Install view of Pagan Babies.
Pagan Babies Gallery Talk
Gallery Talk
October 19, 2023
Event Date: Thursday, Oct. 19, 2023
Event Time: Doors open 6:30pm, talk starts 7pm
Location: Institute 193, Main Gallery
215 N. Limestone, Lexington, KY 40507
Admission: FREE
Description:
Please join us Thursday, October 19th, at 6:30 p.m. for a gallery talk with artist Robert Morgan and historian Jonathan Coleman, founders of the Faulkner Morgan Archive. Bob and Jon will be discussing the Pagan Babies and their role in queer Kentucky history, as well as the evolution of the Pagan Babies project and subsequent exhibition. They will also be joined by curator Paul Michael Brown and artist Cooper L. Gibson, with a Q&A following their discussion.

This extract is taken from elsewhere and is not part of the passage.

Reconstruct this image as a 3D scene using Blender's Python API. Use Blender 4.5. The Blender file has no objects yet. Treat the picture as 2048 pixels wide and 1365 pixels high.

The recently released book is largely comprised of a thought-to-be-lost portfolio of photographs produced by John Denny Ashley in collaboration with artist Robert Morgan and his cadre of artists and misfits from the mid-1970s into the 1980s. In addition to Ashley’s photographs, the concurrent exhibition contains work by other artists depicting the Pagan Babies, their predecessors, and those they later inspired. The show remains on view at Institute 193’s main gallery space, located at 215 North Limestone, Lexington, KY, through November 4.
Robert Morgan is a Lexington native and an HIV/AIDS activist and artist. His work can be seen in galleries and museums throughout the country. He has worked on numerous projects, both artistic and political, in the LGBTQ community for over fifty years.
Raised in Eastern Kentucky, Jonathan Coleman was a James Still Fellow at the University of Kentucky, where he received his doctorate in history in 2014. He often lectures on queer history and was a consultant for the Kentucky LGBTQ+ Heritage Initiative, founded by the National Park Service. Coleman’s book, Anywhere, Together: A Queer History of Kentucky, is forthcoming from the University Press of Kentucky.